The great seaplane boom took place after World War I, when civil aviation began to advance. These types of aircraft could take off and land on water, and proved popular until World War II.
Cumbersome seaplanes could not compete with PanAm’s faster and safer long-range Boeing 314 Clippers, flying boats produced from the late 1930s onwards. By the late 1940s, the seaplane was just a fad.
They appeared in Hungary relatively quickly,
and large-scale plans were drawn up for these amphibious craft to ply the
Danube. Aéroexpress was a joint Hungarian-German venture. On the Hungarian side, the founders were noblemen, Count Endre Jankovich-Bésán, and on the
German side, the aircraft and engine manufacturer, Junkers in Dessau, which was
in its heyday in the 1920s.
Founded in 1923, the company had ambitions to
become a major player in air transport, not only domestically but also abroad.
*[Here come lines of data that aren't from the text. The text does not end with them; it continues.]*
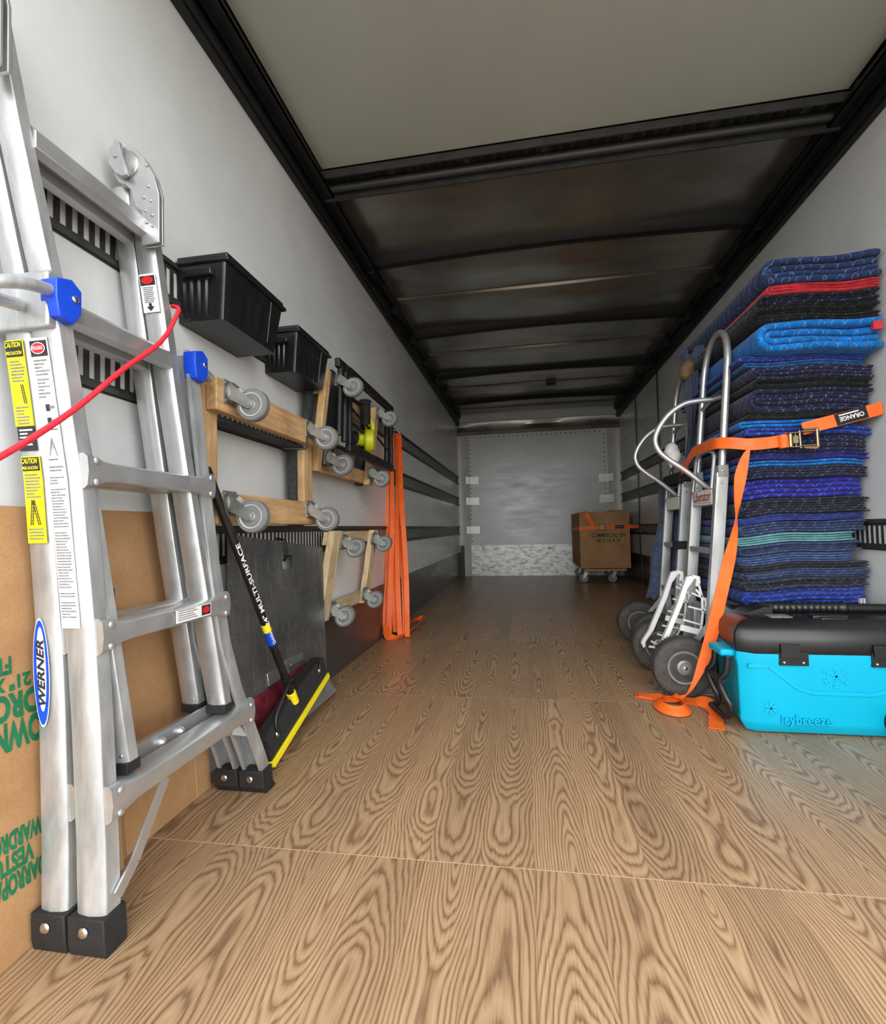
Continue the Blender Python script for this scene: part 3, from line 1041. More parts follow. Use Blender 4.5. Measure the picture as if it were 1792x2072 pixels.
mb2.hexa([cpt(1.225, 0.002, .024), cpt(1.229, 0.002, .024), cpt(1.229, .80, .024), cpt(1.225, .80, .024)], [cpt(1.225, 0.002, .0235), cpt(1.229, 0.002, .0235), cpt(1.229, .80, .0235), cpt(1.225, .80, .0235)], 3)
a = [cpt(y, z, .024) + V3((.0006, 0, 0)) for y, z in ((.925, .556), (.998, .556), (.998, .604), (.925, .604))]
b = [p - V3((.001, 0, 0)) for p in a]
mb2.hexa(a, b, 2)
up = (cpt(0, 1) - cpt(0, 0)).normalized()
mb2.text('MEDIUM', cpt(.945, .580, .024) + V3((.0008, 0, 0)), (0, 1, 0), up, w=.092, h=.026, m=3, bold=.01)
mc = thing('medium_carton', (-.91, 1.1, 0), 'brown flattened carton with black MEDIUM label seen between ladder rungs', 'cardboard box')
build('cardboard_panel', mb2, [M['card'], M['greenink'], M['ink'], mat('pale_kraft', srgb(196, 158, 112), .8, 0, .1)], mc)
mb = MB()
for k in range(5):                                   # torn corrugated edges at the foot
    y = .945 + k * .009
    mb.beam(cpt(y, .004, .008 + .003 * k), cpt(y - .004 + .003 * (k % 2), .15 + .02 * (k % 3), .008 + .003 * k), .0025, .006, (1, 0, 0))
build('torn_edge', mb, M['card'], mc)
mb = sheet(.92, 1.280, .800, .033)
build('cardboard_flap', mb, M['card'], mc)

# ------------------------------------------------------------------ storage bins on the wall
def storage_bin(y0, y1, xf, zb, zt, ov, lab):
    r = thing('storage_bin', (XL, (y0 + y1) / 2, zb), lab, 'storage bin', 'black storage bins on the left wall')
    mb = MB()
    def ring(z, grow, ribs):
        s = []
        fx, ya, yb = xf + grow * .7, y0 - grow * .5, y1 + grow
        n = 24
        for i in range(n + 1):       # left end, wall to front
            a = i / n
            d = .004 if (ribs and .15 < a < .8 and (i % 4) in (0, 1)) else 0
            s.append(V3((XL + .004 + (fx - XL - .014) * a, ya + d, z)))
        s.append(V3((fx - .003, ya + .003, z)))
        for i in range(1, n + 1):    # front
            a = i / n
            d = .004 if (ribs and .30 < a < .82 and (i % 4) in (0, 1)) else 0
            s.append(V3((fx - d, ya + .008 + (yb - ya - .016) * a, z)))
        s.append(V3((fx - .010, yb, z)))
        s.append(V3((XL + .004, yb, z)))
        return s
    hh = zt - zb
    secs = [ring(zb, 0, False), ring(zb + .012, ov * .06, False), ring(zb + .018, ov * .08, True), ring(zb + hh * .72, ov * .7, True), ring(zb + hh * .74, ov * .75, False), ring(zt, ov, False)]
    mb.sweep(secs)
    tub = build('tub', mb, M['black'], r, angle=30)
    g = ov + .010
    mb = MB()
    fx, ya, yb = xf + g * .8, y0 - g * .55, y1 + g
    mb.box(XL + .002, fx, ya, yb, zt - .004, zt + .008)
    mb.box(XL + .004, fx - .008, ya + .008, yb - .008, zt + .008, zt + .024)
    build('lid', mb, M['black'], r, .005, 3)
    mb = MB().box(XL + .03, xf - .02, y0 - ov * .5 - .018, y0 - ov * .4, zt - .045, zt - .022)
    build('handle', mb, M['black'], tub, .004)
    mb = MB().tube([(xf + ov * .08 - .001, y1 - .055, zb + .02), (xf + ov * .65 + .0005, y1 - .052, zb + hh * .95)], .0022, 6)
    build('moulded_edge', mb, M['black'], tub)
    return r
b1 = storage_bin(1.233, 1.520, -.819, 1.330, 1.492, .024, 'larger black lidded storage bin on the left wall, nearer the ladder')
b2 = storage_bin(1.705, 1.962, -.837, 1.332, 1.482, .024, 'smaller black lidded storage bin on the left wall, farther from the ladder')

# ------------------------------------------------------------------ furniture dollies
def caster(parent, fn, u, v, w, drop=.040, reach=.075, r=.047, axis=None, plate=True):
    """caster on a face w, hub hanging drop below its plate; fn maps (u, v, w) to the world"""
    mb = MB(); mb.fn = lambda p: fn(p.x, p.y, p.z)
    mb.box(u - .030, u + .030, v - .034, v + .034, w, w + .004)
    mb.lathe([(.026, .004), (.030, .008), (.030, .014), (.022, .018)], (u, v, w), (0, 0, 1), 20)
    for a in (-1, 1):
        for b in (-1, 1):
            mb.lathe([(.005, .004), (.005, .007), (.002, .008)], (u + a * .023, v + b * .026, w), (0, 0, 1), 8)
    c = build('caster', mb, M['zinc'], parent, 0)
    mb = MB(); mb.fn = lambda p: fn(p.x, p.y, p.z)
    vc, wc_ = v - drop, w + reach
    for s in (-1, 1):
        uo = u + s * .020
        poly = [(v + .024, w + .016), (v - .024, w + .016), (vc - .013, wc_ - .006), (vc - .008, wc_ + .010), (vc + .007, wc_ + .012), (vc + .014, wc_ + .002)]
        mb.prism(poly, lambda a, b, k: V3((k, a, b)), uo, uo + s * .003)
    mb.box(u - .020, u + .020, v - .024, v + .024, w + .015, w + .019)
    mb.cyl((u - .027, vc, wc_), (u + .027, vc, wc_), .007, 8)
    build('fork', mb, M['zinc'], c)
    mb = MB(); mb.fn = lambda p: fn(p.x, p.y, p.z)
    o = (u, vc, wc_)
    mb.lathe([(r * .72, -.014), (r * .93, -.014), (r, -.009), (r, .009), (r * .93, .014), (r * .72, .014)], o, (1, 0, 0), 32, 0)
    mb.lathe([(.008, -.016), (.012, -.016), (.014, -.011), (r * .36, -.010), (r * .42, -.004), (r * .62, -.004), (r * .66, -.015), (r * .73, -.016), (r * .73, .016), (r * .66, .015), (r * .62, .004), (r * .42, .004), (r * .36, .010), (.014, .011), (.012, .016), (.008, .016)], o, (1, 0, 0), 32, 1)
    build('wheel', mb, [M['greywheel'], M['greyhub']], c, angle=30)
    return c

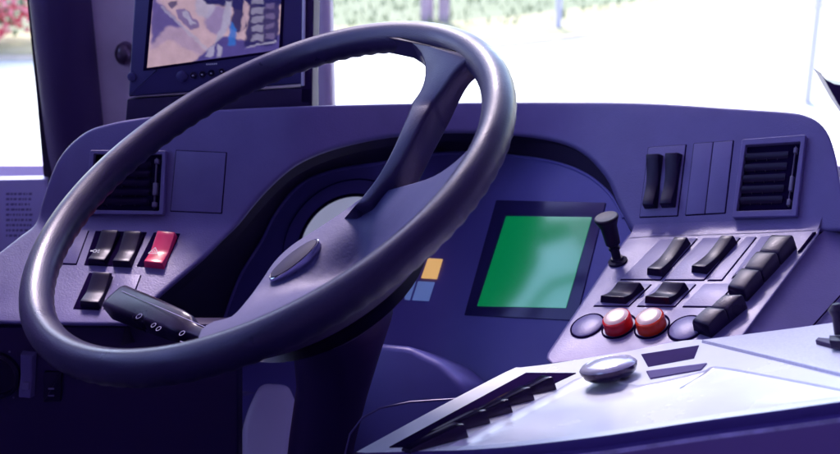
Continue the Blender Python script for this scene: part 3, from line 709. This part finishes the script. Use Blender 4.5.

Right from the start, Aéroexpress
received licences for three routes: from Budapest to Prague, to Székesfehérvár,
Nagykanizsa and Zagreb, and to Bucharest. However, with the exception of
Austria, it wasn’t possible to reach agreement with the other neighbouring countries.
Domestic air transport from Budapest for 5,000 crowns and the Budapest-Vienna
line remained. Seaplanes would travel back and forth several times a day, transporting
aristocrats and wealthy citizens to and from the Gellért Hotel & Spa, then both under
the same umbrella and the most prestigious lodging in town.
Sadly, this was not enough for the ambitious plans or the long-term future of Aéroexpress, not even with the addition of a Munich flight towards the end of the story.
The company’s airport, founded in 1923,
was at the Buda end of Liberty Bridge, then known as Franz Joseph Bridge. They
soon signalled their ambitions by engaging one of the famous Hungarian pilots
of the age, György Endresz.
He had gained a considerable reputation
for himself during World War I and, although an active member in Hungary’s
subsequent and short-lived Soviet Republic as commander of the Red Squadron, he
was still able to join Aéroexpress a few years later.
It wouldn’t last long. Aéroexpress was
forced to close its seaplane station in 1926, and in 1930 the company also
ceased to exist. Endresz remained a pilot for Junkers – he was also an
instructor for the Aéro Association – but only until 1932.
The airman had gone
to Rome for a meeting of the world’s ocean pilots, but his plane crashed on
landing, The 39-year-old Endresz and his navigator both died immediately.
We do not know whether Aéroexpress failed to take off due to bad business policy or poor neighbourly relations, but even if the planned routes had been undertaken, the heyday of the seaplane would only have lasted another ten years or so. What if they would have reached agreement with Boeing? We will never know.